One issue that recently came up in my life is how complex smartphones can be, and how many users aren’t really ready for the learning curve.
For the longest time, cell phones were just to make phone calls. You took them out of your pocket, dialed, and were able to talk to someone. Pretty simplistic, their function wasn’t hard to understand.
Then they added ways to dial people faster using short codes, or address books, and people either learned to use them, or ignored them. I know that on many of my previous cell phones, I never filled out the address book.
Today, phones are pretty much laptop computers that fit into your pocket, and unfortunately, they come with the same potential complexity, and many people aren’t tech savvy enough to figure them out.
Recently, I was at a pub with Tom, and I was asked to take a look at an Android phone because I currently run Android, and therefore must understand the operating system well enough. Unfortunately, the problem was related to the address book on the phone, something I haven’t spent much time with. After messing around with it myself, I quickly figured out the issue: contacts were being saved to different locations.
The phone had been set to not show contacts on the SIM card, and only show ones on the phone’s memory, but the default location to store new contacts was the SIM card. This meant that when the owner added a contact, she couldn’t find it.
She exclaimed that five or six other people had looked at the phone, including someone else with an Android phone, and none of them were able to figure it out.

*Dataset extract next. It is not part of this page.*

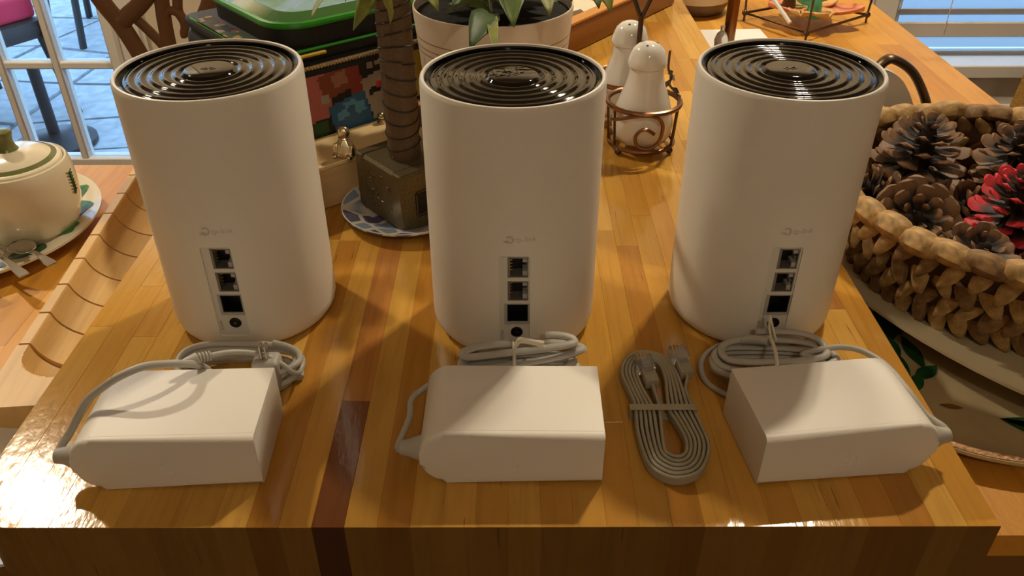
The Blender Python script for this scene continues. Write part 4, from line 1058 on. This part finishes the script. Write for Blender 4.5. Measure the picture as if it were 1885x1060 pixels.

I wasn’t too shocked though. There is so much fragmentation in the smart phone operating system world. Even within Android, I am unable to update to the latest version without downloading a custom ROM, a process that almost bricked my phone in a previous attempt.
There are potentially millions of people out in the world that don’t feel comfortable with technology and its continual advancements. They don’t intuitively know how to find where settings and menus are, and they feel frustrated, lost or stupid. The fact is that many smartphone operating systems are too complex for the average user.
While it is sometimes nice to have a laptop in my pocket that I can use for almost anything, including phone calls, the mass market may need something more simplistic to use, and so-called “dumbphones” are exiting the market fast. In a few more years, it will be rare to find a phone that isn’t using a smartphone operating system, and then what will these people do?
How long until every college and university is offering a paid course to better understand your smartphone? How long until computer repair shops are also supporting smart phone operating systems for forty dollars an hour? I don’t think people in general have wrapped their mind around all of this yet, and instead blame the carriers for the frustrations they experience.
It is an interesting problem, and while my geek reaction would be to tell these people to sit down and learn the basics of their phone through YouTube video searches, I think it is highly unlikely that most people will do this.
Many people exclaim that one operating system is easier to use than another, but I’ve never truly found that to be the case. Some are a bit more intuitive, and the learning curves might be different, but all operating systems have a shortcoming that can be frustrating to navigate around.
It will be interesting to see how people that aren’t tech savvy survive this change, or how businesses adapt to capitalize on this growing problem.